Pubs, however, were in her blood although, she admits, she rarely visits them except for business reasons. She was born and raised in Embsay and her father, Harry, worked for Bass. He became managing director of Bass North West and the family moved to Cheshire when Michelle had had just one year at Skipton High School.
At catering college in Manchester she won a major industry award (another recipient that year was Gary Rhodes, the TV chef) and took her work experience at the famed Imperial Hotel in Blackpool, where they asked her to come back when she had finished her course.
By the time she was 26 she was in-house general manager of the Imperial, which meant she took tea with Margaret Thatcher and the then Labour leader Neil Kinnock when their party conferences were held in Blackpool.

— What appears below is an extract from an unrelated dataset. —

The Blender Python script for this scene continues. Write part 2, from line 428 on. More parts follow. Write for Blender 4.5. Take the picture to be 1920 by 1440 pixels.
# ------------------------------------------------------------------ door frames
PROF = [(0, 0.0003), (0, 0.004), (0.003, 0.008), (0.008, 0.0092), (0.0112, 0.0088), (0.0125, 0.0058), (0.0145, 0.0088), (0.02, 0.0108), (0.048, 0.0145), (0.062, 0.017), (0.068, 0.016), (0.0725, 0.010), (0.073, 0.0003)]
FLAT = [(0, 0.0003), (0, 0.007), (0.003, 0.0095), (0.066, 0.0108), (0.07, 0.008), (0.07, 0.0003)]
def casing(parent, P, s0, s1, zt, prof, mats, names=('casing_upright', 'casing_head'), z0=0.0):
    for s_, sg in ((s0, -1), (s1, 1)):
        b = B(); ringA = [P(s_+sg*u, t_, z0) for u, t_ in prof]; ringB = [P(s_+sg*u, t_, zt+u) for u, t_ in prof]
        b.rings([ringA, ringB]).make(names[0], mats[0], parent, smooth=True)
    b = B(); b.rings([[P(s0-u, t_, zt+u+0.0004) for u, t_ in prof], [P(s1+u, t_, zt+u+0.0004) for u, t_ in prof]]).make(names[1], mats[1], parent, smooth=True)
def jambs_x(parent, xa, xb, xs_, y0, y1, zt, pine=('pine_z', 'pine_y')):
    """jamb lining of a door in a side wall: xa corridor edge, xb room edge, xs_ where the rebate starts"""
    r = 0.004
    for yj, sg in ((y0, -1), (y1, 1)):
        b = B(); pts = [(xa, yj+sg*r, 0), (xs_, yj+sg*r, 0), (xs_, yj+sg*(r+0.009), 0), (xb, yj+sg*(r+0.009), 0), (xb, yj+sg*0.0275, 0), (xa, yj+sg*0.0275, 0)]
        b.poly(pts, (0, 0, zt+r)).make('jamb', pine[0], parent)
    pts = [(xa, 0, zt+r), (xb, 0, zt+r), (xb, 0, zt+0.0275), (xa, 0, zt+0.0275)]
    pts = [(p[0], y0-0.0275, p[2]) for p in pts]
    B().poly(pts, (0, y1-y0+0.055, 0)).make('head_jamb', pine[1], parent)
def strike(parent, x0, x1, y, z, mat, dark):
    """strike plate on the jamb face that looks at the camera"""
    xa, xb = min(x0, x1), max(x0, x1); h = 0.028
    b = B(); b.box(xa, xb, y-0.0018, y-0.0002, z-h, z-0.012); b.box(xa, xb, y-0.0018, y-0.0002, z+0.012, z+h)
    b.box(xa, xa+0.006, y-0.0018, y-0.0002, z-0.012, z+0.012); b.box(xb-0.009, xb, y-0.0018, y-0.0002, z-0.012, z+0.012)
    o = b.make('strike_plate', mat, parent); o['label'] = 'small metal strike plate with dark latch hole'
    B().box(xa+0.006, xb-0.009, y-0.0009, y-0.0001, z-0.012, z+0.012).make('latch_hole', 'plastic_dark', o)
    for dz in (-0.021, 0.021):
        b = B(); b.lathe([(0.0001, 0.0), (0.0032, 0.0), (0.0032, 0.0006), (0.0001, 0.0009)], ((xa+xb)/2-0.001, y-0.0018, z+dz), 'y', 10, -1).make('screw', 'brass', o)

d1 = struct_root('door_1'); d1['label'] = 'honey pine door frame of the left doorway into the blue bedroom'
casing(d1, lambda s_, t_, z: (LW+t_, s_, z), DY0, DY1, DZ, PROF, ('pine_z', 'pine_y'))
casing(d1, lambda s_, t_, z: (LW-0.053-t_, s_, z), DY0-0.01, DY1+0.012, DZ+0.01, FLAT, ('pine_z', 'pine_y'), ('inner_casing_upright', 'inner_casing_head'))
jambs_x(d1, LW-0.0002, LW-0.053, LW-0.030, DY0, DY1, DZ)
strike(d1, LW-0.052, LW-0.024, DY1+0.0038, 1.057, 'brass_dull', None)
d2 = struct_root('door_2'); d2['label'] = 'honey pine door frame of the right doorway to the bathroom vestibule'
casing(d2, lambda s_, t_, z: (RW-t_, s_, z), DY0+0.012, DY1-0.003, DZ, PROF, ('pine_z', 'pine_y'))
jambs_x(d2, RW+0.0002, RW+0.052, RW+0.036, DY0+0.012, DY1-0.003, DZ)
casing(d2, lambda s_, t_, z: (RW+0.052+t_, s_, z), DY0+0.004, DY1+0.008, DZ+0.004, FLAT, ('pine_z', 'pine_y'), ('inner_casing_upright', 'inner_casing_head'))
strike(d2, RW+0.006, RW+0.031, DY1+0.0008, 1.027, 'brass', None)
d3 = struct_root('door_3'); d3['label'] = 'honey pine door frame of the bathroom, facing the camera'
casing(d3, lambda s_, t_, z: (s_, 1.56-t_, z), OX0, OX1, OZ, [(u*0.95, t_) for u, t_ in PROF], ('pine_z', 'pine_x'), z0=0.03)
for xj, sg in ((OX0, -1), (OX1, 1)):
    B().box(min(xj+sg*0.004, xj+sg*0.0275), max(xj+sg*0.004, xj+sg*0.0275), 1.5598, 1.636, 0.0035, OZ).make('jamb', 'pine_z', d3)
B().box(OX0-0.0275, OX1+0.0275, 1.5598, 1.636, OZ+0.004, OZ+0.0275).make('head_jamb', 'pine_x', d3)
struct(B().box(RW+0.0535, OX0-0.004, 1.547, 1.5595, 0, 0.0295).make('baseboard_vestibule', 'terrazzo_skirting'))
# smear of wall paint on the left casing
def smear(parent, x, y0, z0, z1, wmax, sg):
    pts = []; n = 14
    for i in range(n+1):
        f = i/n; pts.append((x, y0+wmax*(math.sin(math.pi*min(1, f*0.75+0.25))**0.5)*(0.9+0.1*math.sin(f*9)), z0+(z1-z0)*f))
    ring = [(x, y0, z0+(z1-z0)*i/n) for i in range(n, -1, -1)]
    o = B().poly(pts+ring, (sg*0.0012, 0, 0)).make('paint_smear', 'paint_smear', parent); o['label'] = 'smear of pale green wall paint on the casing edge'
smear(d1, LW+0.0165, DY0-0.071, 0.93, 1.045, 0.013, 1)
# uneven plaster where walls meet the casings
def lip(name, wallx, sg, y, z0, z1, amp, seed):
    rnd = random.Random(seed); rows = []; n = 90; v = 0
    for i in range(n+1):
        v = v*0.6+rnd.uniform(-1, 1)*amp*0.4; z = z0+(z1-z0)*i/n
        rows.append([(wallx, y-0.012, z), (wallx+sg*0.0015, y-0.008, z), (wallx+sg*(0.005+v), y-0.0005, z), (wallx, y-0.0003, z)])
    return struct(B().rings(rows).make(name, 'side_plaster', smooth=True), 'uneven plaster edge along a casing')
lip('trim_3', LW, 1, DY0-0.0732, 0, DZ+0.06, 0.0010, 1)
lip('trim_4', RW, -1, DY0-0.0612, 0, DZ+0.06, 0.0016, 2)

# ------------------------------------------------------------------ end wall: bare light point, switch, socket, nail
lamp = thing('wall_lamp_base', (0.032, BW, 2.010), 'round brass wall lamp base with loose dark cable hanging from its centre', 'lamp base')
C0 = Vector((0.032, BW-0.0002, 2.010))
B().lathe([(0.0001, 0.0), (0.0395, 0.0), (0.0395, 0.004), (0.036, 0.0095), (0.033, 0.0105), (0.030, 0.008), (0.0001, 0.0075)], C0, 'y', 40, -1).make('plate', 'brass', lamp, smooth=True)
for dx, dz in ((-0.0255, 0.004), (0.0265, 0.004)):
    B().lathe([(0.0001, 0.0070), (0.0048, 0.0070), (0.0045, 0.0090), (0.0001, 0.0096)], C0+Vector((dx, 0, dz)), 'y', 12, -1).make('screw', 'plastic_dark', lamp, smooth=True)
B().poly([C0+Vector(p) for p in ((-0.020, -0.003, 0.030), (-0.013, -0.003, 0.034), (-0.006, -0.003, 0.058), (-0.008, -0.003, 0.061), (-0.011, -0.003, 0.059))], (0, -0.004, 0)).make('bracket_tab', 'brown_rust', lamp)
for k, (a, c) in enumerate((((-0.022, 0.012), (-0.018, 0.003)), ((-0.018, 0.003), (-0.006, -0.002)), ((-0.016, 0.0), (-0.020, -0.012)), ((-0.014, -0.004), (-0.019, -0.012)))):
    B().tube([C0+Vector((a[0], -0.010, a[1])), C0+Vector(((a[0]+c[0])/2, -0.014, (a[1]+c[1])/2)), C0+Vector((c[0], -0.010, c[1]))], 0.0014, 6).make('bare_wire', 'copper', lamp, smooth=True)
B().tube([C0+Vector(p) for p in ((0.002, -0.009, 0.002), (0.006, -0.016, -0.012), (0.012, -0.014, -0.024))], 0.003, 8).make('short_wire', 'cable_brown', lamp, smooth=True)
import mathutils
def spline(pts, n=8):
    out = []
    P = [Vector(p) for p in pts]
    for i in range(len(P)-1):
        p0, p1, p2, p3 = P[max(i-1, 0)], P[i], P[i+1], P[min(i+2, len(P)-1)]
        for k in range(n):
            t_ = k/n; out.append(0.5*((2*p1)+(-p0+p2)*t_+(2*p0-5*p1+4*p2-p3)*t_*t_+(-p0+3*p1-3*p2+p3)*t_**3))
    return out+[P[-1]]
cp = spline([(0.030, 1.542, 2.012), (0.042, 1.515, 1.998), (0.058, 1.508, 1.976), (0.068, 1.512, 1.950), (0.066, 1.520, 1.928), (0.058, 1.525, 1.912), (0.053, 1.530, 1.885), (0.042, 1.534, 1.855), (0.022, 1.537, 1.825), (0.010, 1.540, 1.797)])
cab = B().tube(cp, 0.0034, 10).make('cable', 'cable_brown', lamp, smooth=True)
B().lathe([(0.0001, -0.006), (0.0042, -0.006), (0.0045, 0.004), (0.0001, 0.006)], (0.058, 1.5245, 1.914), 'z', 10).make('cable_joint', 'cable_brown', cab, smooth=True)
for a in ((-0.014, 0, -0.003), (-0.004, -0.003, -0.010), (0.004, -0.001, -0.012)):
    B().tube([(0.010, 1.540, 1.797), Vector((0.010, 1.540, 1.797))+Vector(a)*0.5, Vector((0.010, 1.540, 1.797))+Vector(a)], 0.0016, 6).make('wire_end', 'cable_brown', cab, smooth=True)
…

"I liked them both," says Michele, "but it was obvious with Mrs Thatcher that, although she was always scrupulously polite and charming, she was always completely in charge of any room she entered."
This might have been success enough for some. But Michele knew she must run her own company. Then, one day, the phone rang and her father informed her that the Midland Hotel in Skipton was up for sale...
It has been 15 years of hard work for the couple, who met at the Manchester catering college, for Neil has also carved himself a big but separate career in the industry: he is managing director of a chain of 450 pubs!
"I couldn't have done it without a brilliant team of people," she says, and is full of praise for the new managers of Herriots, David and Vivienne Oliver, who have actually increased business through the last few months when workmen have been building a massive new wing onto the hotel alongside the canal.
For, like Topsy, Herriots is still growing. Towards the end of July, it will have ten new bedrooms, conference facilities for 100, a function suite for 120 and a new bar in a state-of-the-art conservatory.
What the ghosts of those Victorian travellers in their frock coats would think I have no idea. But for Michele Graham-Roe it is a concrete demonstration of faith in the future of Skipton has a meeting place for businessman as well as the tourist trade.
"It was supposed to cost £750,000 although the final bill will be more than that," she laughed. "But it will be worth it. Herriots will always be the jewel in my business crown. You never forget your first acquisition."